**Problem**
Copy out all of the material, matching it word for word.

** START OF Stored data **

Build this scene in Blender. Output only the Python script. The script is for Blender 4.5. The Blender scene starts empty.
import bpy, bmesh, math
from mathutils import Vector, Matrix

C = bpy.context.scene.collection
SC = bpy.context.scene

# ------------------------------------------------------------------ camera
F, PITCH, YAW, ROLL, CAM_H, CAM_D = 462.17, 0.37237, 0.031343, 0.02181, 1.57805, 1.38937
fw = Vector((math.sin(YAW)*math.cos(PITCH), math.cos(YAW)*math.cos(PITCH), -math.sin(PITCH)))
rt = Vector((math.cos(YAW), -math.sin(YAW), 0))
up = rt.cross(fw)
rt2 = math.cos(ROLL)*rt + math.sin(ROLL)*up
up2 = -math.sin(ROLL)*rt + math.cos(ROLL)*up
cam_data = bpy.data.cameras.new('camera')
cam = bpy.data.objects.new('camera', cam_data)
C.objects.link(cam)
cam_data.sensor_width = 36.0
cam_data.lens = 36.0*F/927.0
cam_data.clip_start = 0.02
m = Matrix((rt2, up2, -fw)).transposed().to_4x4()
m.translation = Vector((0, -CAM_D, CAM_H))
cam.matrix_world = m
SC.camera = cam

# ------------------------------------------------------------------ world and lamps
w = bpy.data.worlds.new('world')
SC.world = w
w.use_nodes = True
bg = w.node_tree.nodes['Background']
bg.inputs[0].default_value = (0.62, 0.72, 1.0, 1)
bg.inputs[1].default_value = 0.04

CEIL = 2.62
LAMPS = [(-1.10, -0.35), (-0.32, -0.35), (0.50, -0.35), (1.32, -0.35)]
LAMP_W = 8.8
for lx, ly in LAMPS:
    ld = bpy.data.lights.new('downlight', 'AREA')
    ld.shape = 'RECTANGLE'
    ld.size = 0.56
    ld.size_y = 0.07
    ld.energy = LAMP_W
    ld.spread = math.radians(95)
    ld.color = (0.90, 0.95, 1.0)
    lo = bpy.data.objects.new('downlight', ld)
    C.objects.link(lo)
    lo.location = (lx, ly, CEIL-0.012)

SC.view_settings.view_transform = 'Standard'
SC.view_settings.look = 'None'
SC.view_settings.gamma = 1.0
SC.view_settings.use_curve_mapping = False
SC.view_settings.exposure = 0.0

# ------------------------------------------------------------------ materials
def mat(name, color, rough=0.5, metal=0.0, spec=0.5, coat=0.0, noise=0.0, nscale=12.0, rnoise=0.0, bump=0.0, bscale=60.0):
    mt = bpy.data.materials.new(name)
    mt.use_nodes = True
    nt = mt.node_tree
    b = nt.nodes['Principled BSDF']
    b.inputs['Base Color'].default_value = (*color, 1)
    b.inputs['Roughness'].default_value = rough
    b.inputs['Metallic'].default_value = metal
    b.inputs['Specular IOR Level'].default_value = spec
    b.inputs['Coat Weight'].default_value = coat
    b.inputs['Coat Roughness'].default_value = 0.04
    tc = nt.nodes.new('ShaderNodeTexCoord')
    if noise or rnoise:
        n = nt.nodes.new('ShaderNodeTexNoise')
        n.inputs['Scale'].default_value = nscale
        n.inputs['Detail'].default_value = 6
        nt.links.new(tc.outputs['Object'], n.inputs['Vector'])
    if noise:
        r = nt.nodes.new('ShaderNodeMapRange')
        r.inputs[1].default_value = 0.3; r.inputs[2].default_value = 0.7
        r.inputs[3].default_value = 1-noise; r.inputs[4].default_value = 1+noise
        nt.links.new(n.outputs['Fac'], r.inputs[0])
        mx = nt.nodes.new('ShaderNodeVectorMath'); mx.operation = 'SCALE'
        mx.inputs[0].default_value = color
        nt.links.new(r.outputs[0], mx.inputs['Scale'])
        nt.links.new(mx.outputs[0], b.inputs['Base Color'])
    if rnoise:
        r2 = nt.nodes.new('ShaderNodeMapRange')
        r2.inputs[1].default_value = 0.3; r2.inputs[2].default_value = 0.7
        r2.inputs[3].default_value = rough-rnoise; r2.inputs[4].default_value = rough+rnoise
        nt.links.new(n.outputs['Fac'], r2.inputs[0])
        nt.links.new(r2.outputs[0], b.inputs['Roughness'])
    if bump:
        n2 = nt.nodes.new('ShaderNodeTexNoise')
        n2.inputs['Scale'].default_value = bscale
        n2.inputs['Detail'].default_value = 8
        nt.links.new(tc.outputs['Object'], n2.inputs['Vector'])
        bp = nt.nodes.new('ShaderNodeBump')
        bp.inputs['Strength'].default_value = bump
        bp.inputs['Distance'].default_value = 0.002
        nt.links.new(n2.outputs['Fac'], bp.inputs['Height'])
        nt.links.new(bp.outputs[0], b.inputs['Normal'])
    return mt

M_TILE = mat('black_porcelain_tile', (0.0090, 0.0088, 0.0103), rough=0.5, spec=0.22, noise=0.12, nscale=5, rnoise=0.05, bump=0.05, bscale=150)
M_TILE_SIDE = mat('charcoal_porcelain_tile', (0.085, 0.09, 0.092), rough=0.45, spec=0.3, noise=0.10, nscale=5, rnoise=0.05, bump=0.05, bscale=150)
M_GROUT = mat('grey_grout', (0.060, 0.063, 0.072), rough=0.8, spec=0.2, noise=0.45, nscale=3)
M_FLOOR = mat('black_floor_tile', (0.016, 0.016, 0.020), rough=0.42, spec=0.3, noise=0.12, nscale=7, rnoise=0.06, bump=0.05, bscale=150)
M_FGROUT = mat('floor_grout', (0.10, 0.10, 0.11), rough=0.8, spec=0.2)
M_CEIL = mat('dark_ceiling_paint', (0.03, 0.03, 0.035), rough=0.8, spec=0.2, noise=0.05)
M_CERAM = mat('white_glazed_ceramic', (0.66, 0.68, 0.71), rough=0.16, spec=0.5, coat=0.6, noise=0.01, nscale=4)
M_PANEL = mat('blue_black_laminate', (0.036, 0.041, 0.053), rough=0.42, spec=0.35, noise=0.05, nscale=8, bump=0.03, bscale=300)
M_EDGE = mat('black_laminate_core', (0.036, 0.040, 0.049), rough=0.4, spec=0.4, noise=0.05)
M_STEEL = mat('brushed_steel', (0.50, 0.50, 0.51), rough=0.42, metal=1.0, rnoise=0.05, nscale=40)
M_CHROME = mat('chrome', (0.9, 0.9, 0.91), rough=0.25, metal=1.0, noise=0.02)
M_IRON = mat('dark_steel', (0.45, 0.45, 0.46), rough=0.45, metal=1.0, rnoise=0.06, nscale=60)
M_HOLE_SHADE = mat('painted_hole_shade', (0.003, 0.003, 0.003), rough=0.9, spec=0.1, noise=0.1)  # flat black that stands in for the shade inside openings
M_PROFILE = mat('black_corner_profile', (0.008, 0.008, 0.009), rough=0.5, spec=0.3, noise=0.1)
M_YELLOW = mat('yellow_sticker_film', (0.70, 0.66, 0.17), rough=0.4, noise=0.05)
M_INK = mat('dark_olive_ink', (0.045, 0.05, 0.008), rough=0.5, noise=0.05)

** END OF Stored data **

**Task solution**
Build this scene in Blender. Output only the Python script. The script is for Blender 4.5. The Blender scene starts empty.
import bpy, bmesh, math
from mathutils import Vector, Matrix

C = bpy.context.scene.collection
SC = bpy.context.scene

# ------------------------------------------------------------------ camera
F, PITCH, YAW, ROLL, CAM_H, CAM_D = 462.17, 0.37237, 0.031343, 0.02181, 1.57805, 1.38937
fw = Vector((math.sin(YAW)*math.cos(PITCH), math.cos(YAW)*math.cos(PITCH), -math.sin(PITCH)))
rt = Vector((math.cos(YAW), -math.sin(YAW), 0))
up = rt.cross(fw)
rt2 = math.cos(ROLL)*rt + math.sin(ROLL)*up
up2 = -math.sin(ROLL)*rt + math.cos(ROLL)*up
cam_data = bpy.data.cameras.new('camera')
cam = bpy.data.objects.new('camera', cam_data)
C.objects.link(cam)
cam_data.sensor_width = 36.0
cam_data.lens = 36.0*F/927.0
cam_data.clip_start = 0.02
m = Matrix((rt2, up2, -fw)).transposed().to_4x4()
m.translation = Vector((0, -CAM_D, CAM_H))
cam.matrix_world = m
SC.camera = cam

# ------------------------------------------------------------------ world and lamps
w = bpy.data.worlds.new('world')
SC.world = w
w.use_nodes = True
bg = w.node_tree.nodes['Background']
bg.inputs[0].default_value = (0.62, 0.72, 1.0, 1)
bg.inputs[1].default_value = 0.04

CEIL = 2.62
LAMPS = [(-1.10, -0.35), (-0.32, -0.35), (0.50, -0.35), (1.32, -0.35)]
LAMP_W = 8.8
for lx, ly in LAMPS:
    ld = bpy.data.lights.new('downlight', 'AREA')
    ld.shape = 'RECTANGLE'
    ld.size = 0.56
    ld.size_y = 0.07
    ld.energy = LAMP_W
    ld.spread = math.radians(95)
    ld.color = (0.90, 0.95, 1.0)
    lo = bpy.data.objects.new('downlight', ld)
    C.objects.link(lo)
    lo.location = (lx, ly, CEIL-0.012)

SC.view_settings.view_transform = 'Standard'
SC.view_settings.look = 'None'
SC.view_settings.gamma = 1.0
SC.view_settings.use_curve_mapping = False
SC.view_settings.exposure = 0.0

# ------------------------------------------------------------------ materials
def mat(name, color, rough=0.5, metal=0.0, spec=0.5, coat=0.0, noise=0.0, nscale=12.0, rnoise=0.0, bump=0.0, bscale=60.0):
    mt = bpy.data.materials.new(name)
    mt.use_nodes = True
    nt = mt.node_tree
    b = nt.nodes['Principled BSDF']
    b.inputs['Base Color'].default_value = (*color, 1)
    b.inputs['Roughness'].default_value = rough
    b.inputs['Metallic'].default_value = metal
    b.inputs['Specular IOR Level'].default_value = spec
    b.inputs['Coat Weight'].default_value = coat
    b.inputs['Coat Roughness'].default_value = 0.04
    tc = nt.nodes.new('ShaderNodeTexCoord')
    if noise or rnoise:
        n = nt.nodes.new('ShaderNodeTexNoise')
        n.inputs['Scale'].default_value = nscale
        n.inputs['Detail'].default_value = 6
        nt.links.new(tc.outputs['Object'], n.inputs['Vector'])
    if noise:
        r = nt.nodes.new('ShaderNodeMapRange')
        r.inputs[1].default_value = 0.3; r.inputs[2].default_value = 0.7
        r.inputs[3].default_value = 1-noise; r.inputs[4].default_value = 1+noise
        nt.links.new(n.outputs['Fac'], r.inputs[0])
        mx = nt.nodes.new('ShaderNodeVectorMath'); mx.operation = 'SCALE'
        mx.inputs[0].default_value = color
        nt.links.new(r.outputs[0], mx.inputs['Scale'])
        nt.links.new(mx.outputs[0], b.inputs['Base Color'])
    if rnoise:
        r2 = nt.nodes.new('ShaderNodeMapRange')
        r2.inputs[1].default_value = 0.3; r2.inputs[2].default_value = 0.7
        r2.inputs[3].default_value = rough-rnoise; r2.inputs[4].default_value = rough+rnoise
        nt.links.new(n.outputs['Fac'], r2.inputs[0])
        nt.links.new(r2.outputs[0], b.inputs['Roughness'])
    if bump:
        n2 = nt.nodes.new('ShaderNodeTexNoise')
        n2.inputs['Scale'].default_value = bscale
        n2.inputs['Detail'].default_value = 8
        nt.links.new(tc.outputs['Object'], n2.inputs['Vector'])
        bp = nt.nodes.new('ShaderNodeBump')
        bp.inputs['Strength'].default_value = bump
        bp.inputs['Distance'].default_value = 0.002
        nt.links.new(n2.outputs['Fac'], bp.inputs['Height'])
        nt.links.new(bp.outputs[0], b.inputs['Normal'])
    return mt

M_TILE = mat('black_porcelain_tile', (0.0090, 0.0088, 0.0103), rough=0.5, spec=0.22, noise=0.12, nscale=5, rnoise=0.05, bump=0.05, bscale=150)
M_TILE_SIDE = mat('charcoal_porcelain_tile', (0.085, 0.09, 0.092), rough=0.45, spec=0.3, noise=0.10, nscale=5, rnoise=0.05, bump=0.05, bscale=150)
M_GROUT = mat('grey_grout', (0.060, 0.063, 0.072), rough=0.8, spec=0.2, noise=0.45, nscale=3)
M_FLOOR = mat('black_floor_tile', (0.016, 0.016, 0.020), rough=0.42, spec=0.3, noise=0.12, nscale=7, rnoise=0.06, bump=0.05, bscale=150)
M_FGROUT = mat('floor_grout', (0.10, 0.10, 0.11), rough=0.8, spec=0.2)
M_CEIL = mat('dark_ceiling_paint', (0.03, 0.03, 0.035), rough=0.8, spec=0.2, noise=0.05)
M_CERAM = mat('white_glazed_ceramic', (0.66, 0.68, 0.71), rough=0.16, spec=0.5, coat=0.6, noise=0.01, nscale=4)
M_PANEL = mat('blue_black_laminate', (0.036, 0.041, 0.053), rough=0.42, spec=0.35, noise=0.05, nscale=8, bump=0.03, bscale=300)
M_EDGE = mat('black_laminate_core', (0.036, 0.040, 0.049), rough=0.4, spec=0.4, noise=0.05)
M_STEEL = mat('brushed_steel', (0.50, 0.50, 0.51), rough=0.42, metal=1.0, rnoise=0.05, nscale=40)
M_CHROME = mat('chrome', (0.9, 0.9, 0.91), rough=0.25, metal=1.0, noise=0.02)
M_IRON = mat('dark_steel', (0.45, 0.45, 0.46), rough=0.45, metal=1.0, rnoise=0.06, nscale=60)
M_HOLE_SHADE = mat('painted_hole_shade', (0.003, 0.003, 0.003), rough=0.9, spec=0.1, noise=0.1)  # flat black that stands in for the shade inside openings
M_PROFILE = mat('black_corner_profile', (0.008, 0.008, 0.009), rough=0.5, spec=0.3, noise=0.1)
M_YELLOW = mat('yellow_sticker_film', (0.70, 0.66, 0.17), rough=0.4, noise=0.05)
M_INK = mat('dark_olive_ink', (0.045, 0.05, 0.008), rough=0.5, noise=0.05)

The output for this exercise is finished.